Yasser Arafat exhumed and reburied in low-key operation

The Guardian reports: Yasser Arafat was buried eight years ago to a chorus of gunfire before a crowd of thousands amid the rubble of his Ramallah headquarters.

On Tuesday, his corpse was quietly dug up again in the middle of the night, shielded from prying eyes, to test a suspicion that the Palestine Liberation Organisation leader was poisoned with a radioactive substance.

The tests were in part prompted by a French murder inquiry requested by Arafat’s widow. But there’s a good chance they will not provide the answers many Palestinians want to hear. And even if the tests do show he was poisoned, they are also likely to raise unsettling questions many may not want to face.

At Arafat’s funeral in 2004, Palestinians packed the Muqata – the old British administration building that served as his headquarters after his return to the West Bank – and every rooftop within sight as his coffin was navigated through the chanting, shooting crowds, past the rubble left by the Israeli siege to a hastily dug grave site.

The Muqata has been rebuilt, after large parts were destroyed by Israeli tanks, and transformed into a sprawling presidential palace of Jerusalem stone. Arafat’s mausoleum is now a towering quadrangle of limestone and glass, a reflecting pool, and an honour guard.

But all of that was hidden behind large blue tarpaulins, hung to shield the exhumation from outsiders as at around midnight workers began the lengthy process of drilling down through metres of concrete poured over the coffin.

Before dawn, Arafat’s remains were finally reached. A Palestinian doctor and foreign forensic experts looked at the state of the corpse and decided against attempting to remove the whole thing. The Palestinian doctor instead took only samples, which were moved to a mosque where they were prepared for examination by international teams from France, Russia and Switzerland.
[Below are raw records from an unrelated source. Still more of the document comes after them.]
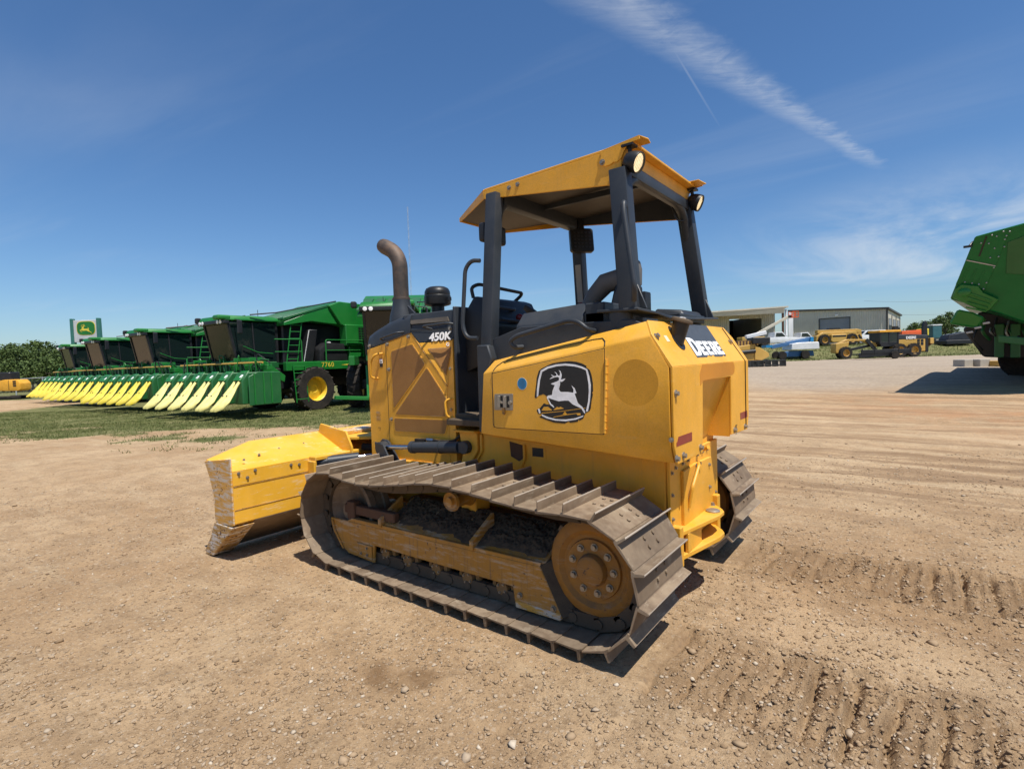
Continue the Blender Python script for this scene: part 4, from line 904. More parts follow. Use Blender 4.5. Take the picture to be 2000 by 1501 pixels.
# --- lift cylinder, bell crank, bracket
LC = MB().cyl((.285, .50, .862), (-.225, .50, .898), .046, n=22).cyl((.30, .50, .861), (.262, .50, .8636), .050, n=22).cyl((-.02, .5, .8838), (-.035, .5, .8848), .050, n=22).obj('lift_cylinder', DK, DZ, smooth=40)
MB().cyl((.64, .50, .838), (.285, .50, .862), .022, n=16).obj('cylinder_rod', MT['chrome'], LC, smooth=40)
MB().cyl((-.285, .455, .903), (-.285, .535, .903), .048, n=22).bar((-.285, .50, .903), (-.20, .50, .896), .05, .08).obj('cylinder_eye', DK, LC, bevel=.004)
MB().cyl((.66, .46, .836), (.66, .545, .836), .050, n=20).obj('rod_eye', DK, LC, smooth=40)
MB().prism([(.745, .865), (.70, .90), (.63, .89), (.60, .86), (.40, .60), (.50, .60), (.66, .74), (.74, .80)], 'y', .455, .475).obj('lift_link', DK, DZ, bevel=.004)
MB().prism([(.71, .885), (.60, .87), (.44, .62), (.52, .62), (.70, .80)], 'y', .535, .55).obj('lift_link', DK, DZ, bevel=.004)
MB().tube([(.25, .50, .925), (.10, .50, .935), (-.02, .50, .93), (-.15, .49, .935), (-.22, .47, .99)], .010, 8, .03).bx(.15, .25, .485, .515, .90, .935).obj('hydraulic_hose', MT['rubber'], LC)
MB().cyl((.12, .5, .934), (.05, .5, .934), .014, n=6).obj('hose_fitting', MT['chrome'], LC)
MB().prism([(-.205, 1.02), (-.385, 1.02), (-.385, .88), (-.27, .72), (-.20, .72), (-.235, .84), (-.215, .97)], 'y', .455, .485).bx(-.40, -.185, .455, .53, 1.015, 1.032).obj('lift_bracket', Y_, DZ, bevel=.005)
MB().prism([(-.40, 1.0), (-.42, 1.0), (-.42, .88), (-.30, .70), (-.28, .70), (-.40, .87)], 'y', .455, .475).obj('bracket_rib', YU, DZ, bevel=.003)
MB().prism([(-.66, .965), (-.775, .945), (-.79, .86), (-.74, .83), (-.67, .86)], 'y', .4552, .4572).obj('frame_opening', MT['rust'], MF); MB().tube([(-.79, .462, .95), (-.795, .468, .86), (-.76, .466, .79)], .010, 6).obj('frame_pipe', YU, MF); MB().bx(-.945, -.855, .455, .4585, .875, .935).obj('frame_plate', BK, MF)
MB().prism([(-.855, .945), (-.965, .945), (-.965, .865), (-.855, .865)], 'y', .4552, .4572).obj('frame_plate_edge', YU, MF)

# --- operator station
m = MB().bx(-.80, -.19, -.46, .50, 1.06, 1.15).bx(-.76, -.19, .46, .60, 1.075, 1.12)
CB = m.obj('cab_floor', MT['darkmud'], DZ, bevel=.006)
MB().bx(-.195, -.168, -.50, .465, 1.10, 1.95).obj('firewall', DK, DZ, bevel=.006)
MB().hull([(-.19, .36, 1.90), (-.19, -.36, 1.90), (-.19, .36, 1.45), (-.19, -.36, 1.45), (-.27, .33, 2.03), (-.27, -.33, 2.03), (-.37, .30, 2.00), (-.37, -.30, 2.00), (-.47, .30, 1.80), (-.47, -.30, 1.80), (-.42, .28, 1.55), (-.42, -.28, 1.55)]).obj('dash_console', BK, DZ, bevel=.02, seg=2)
for z, x in ((1.935, -.415), (1.84, -.465)): MB().tube([(x + .01, .31, z), (x - .03, .30, z), (x - .03, .05, z - .01), (x, .02, z)], .014, 8, .03).obj('dash_trim', DK, DZ)
MB().tube([(-.24, .30, 2.02), (-.22, .30, 2.10), (-.26, .26, 2.125), (-.34, -.20, 2.085), (-.30, -.24, 2.07), (-.26, -.20, 2.02)], .014, 8, .05).obj('dash_grab_rail', BK, DZ)
MB().sphere((-.49, .05, 1.86), .032, 12).cyl((-.49, .05, 1.86), (-.42, .05, 1.80), .010, n=8).obj('throttle_knob', MT['redknob'], DZ, smooth=60)
# posts (lean in towards the roof)
def post(pb, pt, sx, sy, nm='canopy_post'):
    A = [(pb[0] + a * sx / 2, pb[1] + b * sy / 2, pb[2]) for a, b in ((-1, -1), (1, -1), (1, 1), (-1, 1))]; B = [(pt[0] + a * sx / 2, pt[1] + b * sy / 2, pt[2]) for a, b in ((-1, -1), (1, -1), (1, 1), (-1, 1))]
    return MB().loft(A, B).obj(nm, DK, DZ, bevel=.010, seg=2)
for sg in (1, -1):
    fp = post((-.665, sg * .672, 1.36), (-.680, sg * .552, 2.655), .088, .085)
    rp_ = post((-1.672, sg * .622, 1.79), (-1.590, sg * .540, 2.60), .105, .090)
    MB().prism([(-1.765, 1.792), (-1.755, 1.82), (-1.712, 1.93), (-1.69, 1.93), (-1.66, 1.792)], 'y', sg * .60, sg * .612).obj('post_gusset', DK, rp_, bevel=.003)
    # inner knee curve under the roof
    MB().tube([(-.685, sg * .56, 2.40), (-.685, sg * .50, 2.58), (-.685, sg * .36, 2.635), (-.685, 0, 2.64)], .028, 10, .12, 6).obj('knee_brace', DK, fp, smooth=50)
    MB().tube([(-1.60, sg * .55, 2.36), (-1.60, sg * .48, 2.54), (-1.60, sg * .34, 2.595), (-1.60, 0, 2.60)], .032, 10, .12, 6).obj('knee_brace', DK, rp_, smooth=50)
    if sg > 0:
        MB().prism([(-.615, 1.64), (-.712, 1.64), (-.742, 1.548), (-.700, 1.45), (-.662, 1.06), (-.610, 1.06)], 'y', .50, .722).obj('post_foot', DK, fp, bevel=.008)
        MB().tube([(-.665, .71, 2.19), (-.60, .722, 2.20), (-.555, .735, 2.15), (-.520, .745, 1.77), (-.555, .745, 1.69), (-.64, .735, 1.685)], .014, 10, .05).obj('grab_handle', DK, fp, smooth=50)
        MB().tube([(-1.645, .605, 2.36), (-1.662, .655, 2.385), (-1.668, .675, 2.33), (-1.745, .725, 1.90), (-1.72, .68, 1.835)], .016, 10, .05).obj('grab_handle', DK, rp_, smooth=50)
    else:
        MB().bx(-.722, -.640, -.520, -.507, 1.98, 2.32)
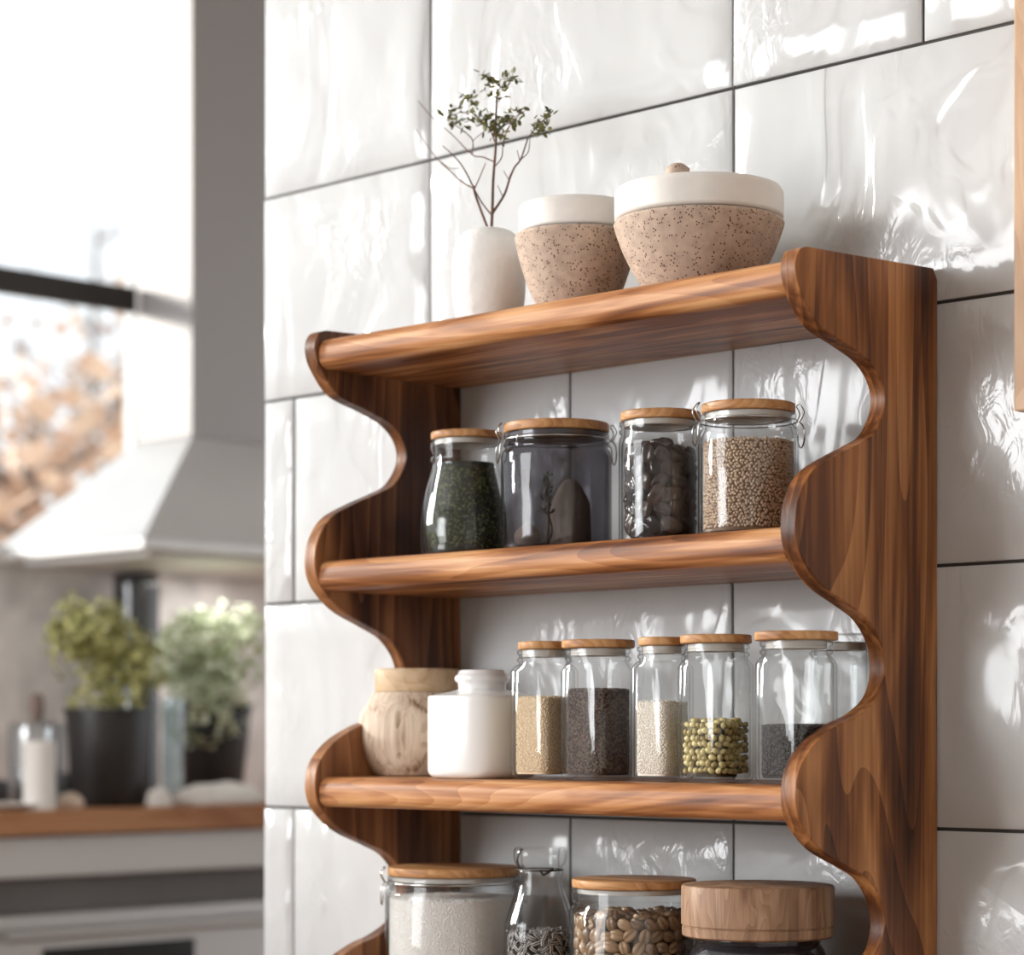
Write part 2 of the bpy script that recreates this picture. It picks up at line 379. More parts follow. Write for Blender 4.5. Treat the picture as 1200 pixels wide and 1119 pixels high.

The Telegraph reports: Tawfiq Tirawi, head of the Palestinian commission investigating Arafat’s death, said: “If it is proved that Arafat was poisoned, we will go to the international court.”

His remarks were made at a press conference which took place several hours after the veteran leader’s remains were exhumed for testing by a team of international experts.

The removal of the samples was conducted by a Palestinian doctor in the presence of experts from Switzerland, Russia and France.

The controversial exhumation came two days before Palestinian President Mahmoud Abbas was to present a formal request for upgraded status at the United Nations, which would raise its rank from that of an observer entity to an observer state.

Such a move would allow the Palestinians to join many UN organisations or international treaties, such as the ICC or the Fourth Geneva Convention on the protection of civilians.